Zaragoza, 27 de septiembre de 2017

miércoles, 20 de septiembre de 2017

El descenso de la especie

Cuando uno echa la vista atrás y contempla esa corriente de demencia que parece recorrer la historia del hombre, uno no puede sino preguntarse si el homo sapiens no supondrá una falla biológica, el resultado de un desgraciado accidente evolutivo. Una desafortunada mutación, un grave error de la naturaleza. Ello nos lleva a deducir que si bien el hombre puede considerarse la única especie con pasado, es más que probable que sea también la única especie sin futuro. Y esto se ve, se nota, flota en el ambiente, pero a nadie parece importarle. Como si cada uno dijera: mientras ocurra más allá de mi tiempo prescrito… Y es que, como dijera Walter Benjamin, la humanidad ha alcanzado tal grado de alienación (yo lo llamaría subnormalidad) que sería capaz de contemplar su propia destrucción como un espectáculo de primer orden.
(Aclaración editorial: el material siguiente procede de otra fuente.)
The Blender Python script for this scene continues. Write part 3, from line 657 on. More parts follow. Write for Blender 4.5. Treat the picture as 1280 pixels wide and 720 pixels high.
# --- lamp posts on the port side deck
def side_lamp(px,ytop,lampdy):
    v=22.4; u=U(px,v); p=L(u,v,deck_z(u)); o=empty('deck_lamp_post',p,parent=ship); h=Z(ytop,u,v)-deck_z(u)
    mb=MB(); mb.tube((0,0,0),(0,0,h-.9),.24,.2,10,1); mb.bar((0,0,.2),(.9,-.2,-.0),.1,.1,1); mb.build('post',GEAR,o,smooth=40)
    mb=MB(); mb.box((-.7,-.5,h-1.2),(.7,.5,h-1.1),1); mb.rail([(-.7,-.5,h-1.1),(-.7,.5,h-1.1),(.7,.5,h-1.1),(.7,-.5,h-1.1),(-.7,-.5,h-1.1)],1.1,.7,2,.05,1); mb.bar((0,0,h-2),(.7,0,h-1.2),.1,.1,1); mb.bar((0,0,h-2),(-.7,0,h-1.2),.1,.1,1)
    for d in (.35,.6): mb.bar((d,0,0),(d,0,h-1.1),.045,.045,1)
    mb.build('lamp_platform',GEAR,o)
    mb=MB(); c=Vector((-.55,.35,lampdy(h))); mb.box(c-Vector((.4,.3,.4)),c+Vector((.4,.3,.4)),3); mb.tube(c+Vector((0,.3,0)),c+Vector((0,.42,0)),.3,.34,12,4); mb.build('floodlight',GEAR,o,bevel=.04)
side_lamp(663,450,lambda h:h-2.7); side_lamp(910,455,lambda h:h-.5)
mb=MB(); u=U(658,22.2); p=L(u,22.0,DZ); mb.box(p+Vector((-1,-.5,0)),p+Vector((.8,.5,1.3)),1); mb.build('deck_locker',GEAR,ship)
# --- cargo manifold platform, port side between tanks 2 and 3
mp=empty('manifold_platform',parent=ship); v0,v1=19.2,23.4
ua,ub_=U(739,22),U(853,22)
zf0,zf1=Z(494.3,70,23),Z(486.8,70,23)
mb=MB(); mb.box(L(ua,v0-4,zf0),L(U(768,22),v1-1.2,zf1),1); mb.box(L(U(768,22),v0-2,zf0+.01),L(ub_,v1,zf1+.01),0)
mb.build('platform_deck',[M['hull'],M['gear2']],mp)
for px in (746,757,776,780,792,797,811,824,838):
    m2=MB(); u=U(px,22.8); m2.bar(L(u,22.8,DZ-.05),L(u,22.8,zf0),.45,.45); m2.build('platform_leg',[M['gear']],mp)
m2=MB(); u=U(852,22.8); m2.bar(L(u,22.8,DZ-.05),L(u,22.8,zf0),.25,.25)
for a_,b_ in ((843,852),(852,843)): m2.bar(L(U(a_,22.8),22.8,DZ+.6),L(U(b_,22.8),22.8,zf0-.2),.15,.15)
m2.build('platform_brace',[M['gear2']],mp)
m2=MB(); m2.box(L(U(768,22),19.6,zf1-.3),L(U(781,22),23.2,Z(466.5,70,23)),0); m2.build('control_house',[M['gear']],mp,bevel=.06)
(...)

Alguna multinacional del entretenimiento, no me cabe duda, se haría con los derechos y vendería, con gran margen de rentabilidad, entradas para contemplar loe últimos estertores del planeta desde un lugar privilegiado. Claro que no es de extrañar que esto suceda cuando un preclaro filósofo, Fitche, dijo: “No rompería mi palabra ni para salvar la humanidad”. El ejemplo ha cundido y los comerciantes e industriales de todos los países pueden decir, junto a Fitche: “No renunciaría al mínimo margen de ganancias ni para salvar la humanidad”. Y no, no lo hacen, a la vista está. ¿Y qué podemos hacer los pocos conscientes del peligro ante esta indiferencia de los poderosos? Yo, por mi parte, ya me he comprado una peli porno y pienso contemplar la destrucción del planeta haciéndome una paja. Y procuraré hacer coincidir ambos clímax.